Transcribe the whole listing below without changing a word, but leave out every image.
□ □ □ □ □ □ □
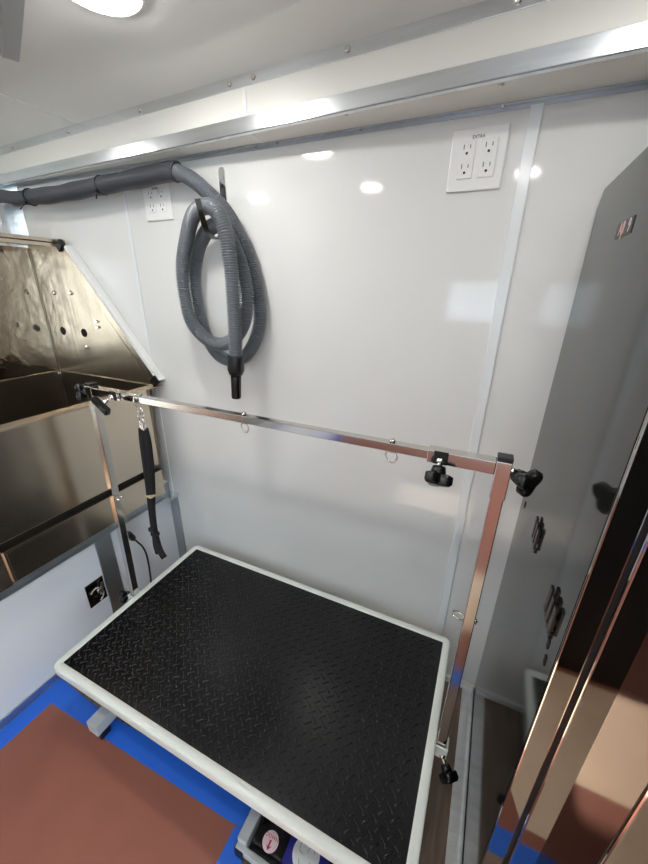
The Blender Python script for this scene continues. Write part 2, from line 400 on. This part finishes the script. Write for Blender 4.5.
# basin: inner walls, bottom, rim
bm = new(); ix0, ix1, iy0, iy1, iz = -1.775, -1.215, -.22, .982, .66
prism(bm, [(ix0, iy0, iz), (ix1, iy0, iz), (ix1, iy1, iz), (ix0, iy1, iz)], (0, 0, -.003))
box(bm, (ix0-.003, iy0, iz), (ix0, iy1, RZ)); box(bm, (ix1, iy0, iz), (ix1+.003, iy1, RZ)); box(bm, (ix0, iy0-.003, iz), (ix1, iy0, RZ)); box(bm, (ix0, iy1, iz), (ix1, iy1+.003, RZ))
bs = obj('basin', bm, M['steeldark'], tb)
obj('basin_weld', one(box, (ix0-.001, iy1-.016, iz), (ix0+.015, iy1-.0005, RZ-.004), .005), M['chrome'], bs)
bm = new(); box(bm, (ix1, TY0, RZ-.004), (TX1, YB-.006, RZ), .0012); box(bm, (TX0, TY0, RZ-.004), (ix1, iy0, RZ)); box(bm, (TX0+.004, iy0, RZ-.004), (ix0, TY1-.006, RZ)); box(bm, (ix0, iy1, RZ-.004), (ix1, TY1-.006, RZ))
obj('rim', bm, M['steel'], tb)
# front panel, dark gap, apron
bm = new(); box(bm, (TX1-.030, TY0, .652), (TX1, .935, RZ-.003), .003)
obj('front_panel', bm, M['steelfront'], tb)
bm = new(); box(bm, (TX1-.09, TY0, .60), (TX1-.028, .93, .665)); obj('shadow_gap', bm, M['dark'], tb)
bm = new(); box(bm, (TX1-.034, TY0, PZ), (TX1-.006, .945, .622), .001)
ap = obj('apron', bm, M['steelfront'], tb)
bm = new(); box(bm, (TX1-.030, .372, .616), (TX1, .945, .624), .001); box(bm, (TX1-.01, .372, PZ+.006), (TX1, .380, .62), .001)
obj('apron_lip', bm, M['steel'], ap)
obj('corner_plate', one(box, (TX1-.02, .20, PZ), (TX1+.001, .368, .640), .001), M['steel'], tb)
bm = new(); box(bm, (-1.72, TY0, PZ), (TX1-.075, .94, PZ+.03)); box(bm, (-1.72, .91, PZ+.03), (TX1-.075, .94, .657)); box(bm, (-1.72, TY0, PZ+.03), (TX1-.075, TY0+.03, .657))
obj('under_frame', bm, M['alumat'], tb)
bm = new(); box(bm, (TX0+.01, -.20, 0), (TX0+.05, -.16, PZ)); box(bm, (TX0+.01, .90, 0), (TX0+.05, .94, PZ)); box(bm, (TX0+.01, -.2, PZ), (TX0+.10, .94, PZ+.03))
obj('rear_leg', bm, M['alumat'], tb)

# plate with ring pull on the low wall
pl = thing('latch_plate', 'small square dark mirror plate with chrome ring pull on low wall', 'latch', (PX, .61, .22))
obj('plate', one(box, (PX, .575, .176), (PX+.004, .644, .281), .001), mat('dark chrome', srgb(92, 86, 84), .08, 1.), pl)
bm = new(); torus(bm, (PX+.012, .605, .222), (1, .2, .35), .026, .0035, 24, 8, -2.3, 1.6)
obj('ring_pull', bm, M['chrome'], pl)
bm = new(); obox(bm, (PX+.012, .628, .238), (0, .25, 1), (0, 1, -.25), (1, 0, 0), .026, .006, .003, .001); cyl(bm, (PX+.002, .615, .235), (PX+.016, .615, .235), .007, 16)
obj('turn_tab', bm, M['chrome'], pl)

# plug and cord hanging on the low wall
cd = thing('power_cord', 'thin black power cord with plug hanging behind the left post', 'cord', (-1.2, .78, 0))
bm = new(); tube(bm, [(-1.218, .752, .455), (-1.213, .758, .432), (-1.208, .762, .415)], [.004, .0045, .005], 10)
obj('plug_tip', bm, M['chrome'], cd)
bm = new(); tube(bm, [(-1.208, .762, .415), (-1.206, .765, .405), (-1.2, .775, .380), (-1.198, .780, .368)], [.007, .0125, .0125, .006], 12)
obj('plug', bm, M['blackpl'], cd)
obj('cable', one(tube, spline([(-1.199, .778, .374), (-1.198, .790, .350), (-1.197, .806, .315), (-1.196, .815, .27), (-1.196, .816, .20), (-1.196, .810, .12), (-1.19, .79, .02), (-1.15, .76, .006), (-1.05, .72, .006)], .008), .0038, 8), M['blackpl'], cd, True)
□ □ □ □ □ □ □
**Exercise solution:**
The Blender Python script for this scene continues. Write part 2, from line 400 on. This part finishes the script. Write for Blender 4.5.
# basin: inner walls, bottom, rim
bm = new(); ix0, ix1, iy0, iy1, iz = -1.775, -1.215, -.22, .982, .66
prism(bm, [(ix0, iy0, iz), (ix1, iy0, iz), (ix1, iy1, iz), (ix0, iy1, iz)], (0, 0, -.003))
box(bm, (ix0-.003, iy0, iz), (ix0, iy1, RZ)); box(bm, (ix1, iy0, iz), (ix1+.003, iy1, RZ)); box(bm, (ix0, iy0-.003, iz), (ix1, iy0, RZ)); box(bm, (ix0, iy1, iz), (ix1, iy1+.003, RZ))
bs = obj('basin', bm, M['steeldark'], tb)
obj('basin_weld', one(box, (ix0-.001, iy1-.016, iz), (ix0+.015, iy1-.0005, RZ-.004), .005), M['chrome'], bs)
bm = new(); box(bm, (ix1, TY0, RZ-.004), (TX1, YB-.006, RZ), .0012); box(bm, (TX0, TY0, RZ-.004), (ix1, iy0, RZ)); box(bm, (TX0+.004, iy0, RZ-.004), (ix0, TY1-.006, RZ)); box(bm, (ix0, iy1, RZ-.004), (ix1, TY1-.006, RZ))
obj('rim', bm, M['steel'], tb)
# front panel, dark gap, apron
bm = new(); box(bm, (TX1-.030, TY0, .652), (TX1, .935, RZ-.003), .003)
obj('front_panel', bm, M['steelfront'], tb)
bm = new(); box(bm, (TX1-.09, TY0, .60), (TX1-.028, .93, .665)); obj('shadow_gap', bm, M['dark'], tb)
bm = new(); box(bm, (TX1-.034, TY0, PZ), (TX1-.006, .945, .622), .001)
ap = obj('apron', bm, M['steelfront'], tb)
bm = new(); box(bm, (TX1-.030, .372, .616), (TX1, .945, .624), .001); box(bm, (TX1-.01, .372, PZ+.006), (TX1, .380, .62), .001)
obj('apron_lip', bm, M['steel'], ap)
obj('corner_plate', one(box, (TX1-.02, .20, PZ), (TX1+.001, .368, .640), .001), M['steel'], tb)
bm = new(); box(bm, (-1.72, TY0, PZ), (TX1-.075, .94, PZ+.03)); box(bm, (-1.72, .91, PZ+.03), (TX1-.075, .94, .657)); box(bm, (-1.72, TY0, PZ+.03), (TX1-.075, TY0+.03, .657))
obj('under_frame', bm, M['alumat'], tb)
bm = new(); box(bm, (TX0+.01, -.20, 0), (TX0+.05, -.16, PZ)); box(bm, (TX0+.01, .90, 0), (TX0+.05, .94, PZ)); box(bm, (TX0+.01, -.2, PZ), (TX0+.10, .94, PZ+.03))
obj('rear_leg', bm, M['alumat'], tb)

# plate with ring pull on the low wall
pl = thing('latch_plate', 'small square dark mirror plate with chrome ring pull on low wall', 'latch', (PX, .61, .22))
obj('plate', one(box, (PX, .575, .176), (PX+.004, .644, .281), .001), mat('dark chrome', srgb(92, 86, 84), .08, 1.), pl)
bm = new(); torus(bm, (PX+.012, .605, .222), (1, .2, .35), .026, .0035, 24, 8, -2.3, 1.6)
obj('ring_pull', bm, M['chrome'], pl)
bm = new(); obox(bm, (PX+.012, .628, .238), (0, .25, 1), (0, 1, -.25), (1, 0, 0), .026, .006, .003, .001); cyl(bm, (PX+.002, .615, .235), (PX+.016, .615, .235), .007, 16)
obj('turn_tab', bm, M['chrome'], pl)

# plug and cord hanging on the low wall
cd = thing('power_cord', 'thin black power cord with plug hanging behind the left post', 'cord', (-1.2, .78, 0))
bm = new(); tube(bm, [(-1.218, .752, .455), (-1.213, .758, .432), (-1.208, .762, .415)], [.004, .0045, .005], 10)
obj('plug_tip', bm, M['chrome'], cd)
bm = new(); tube(bm, [(-1.208, .762, .415), (-1.206, .765, .405), (-1.2, .775, .380), (-1.198, .780, .368)], [.007, .0125, .0125, .006], 12)
obj('plug', bm, M['blackpl'], cd)
obj('cable', one(tube, spline([(-1.199, .778, .374), (-1.198, .790, .350), (-1.197, .806, .315), (-1.196, .815, .27), (-1.196, .816, .20), (-1.196, .810, .12), (-1.19, .79, .02), (-1.15, .76, .006), (-1.05, .72, .006)], .008), .0038, 8), M['blackpl'], cd, True)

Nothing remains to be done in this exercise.